Sergio Cayuela · Castellón, Spain

Artificial intelligence has just reached a new milestone in space. The geospatial foundation model Prithvi, developed by NASA and IBM, has been successfully deployed in orbit to analyze information directly aboard space-based platforms.

At first glance, the news appears to be about artificial intelligence. However, the real breakthrough goes far beyond AI itself.

For decades, satellites have been observing our planet, collecting vast amounts of data that were later transmitted to ground stations for processing. The intelligence was on Earth.

For the first time, part of that analysis is beginning to take place where the data is generated: in orbit.

Trained on more than thirteen years of observations from NASA’s Landsat missions and ESA’s Sentinel satellites, Prithvi can identify floods, wildfires, environmental changes, and other phenomena of interest without having to wait for all the information to be transmitted back to Earth for processing.

NASA image.

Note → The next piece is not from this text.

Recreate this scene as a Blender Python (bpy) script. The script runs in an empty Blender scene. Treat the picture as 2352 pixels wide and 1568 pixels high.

The blue areas show flooded regions automatically identified by the Prithvi AI model following Hurricane Helene.

The implications are enormous. In situations such as wildfires, floods, or natural disasters, every minute counts. The ability to analyze information directly in space can accelerate emergency response efforts and improve decision-making when it matters most.

As satellites become more intelligent, the space environment is becoming increasingly complex. The growing amount of space debris forces many missions to perform collision-avoidance maneuvers, consuming fuel and reducing operational lifetimes. Paradoxically, some of the infrastructures that help protect our planet also need protection themselves.

The deployment of foundation models such as Prithvi marks the beginning of a new generation of more autonomous space systems, capable of better understanding what they observe and transforming data into actionable knowledge with unprecedented speed.

Until now, satellites have been observing our planet. Now, they are beginning to understand what they see.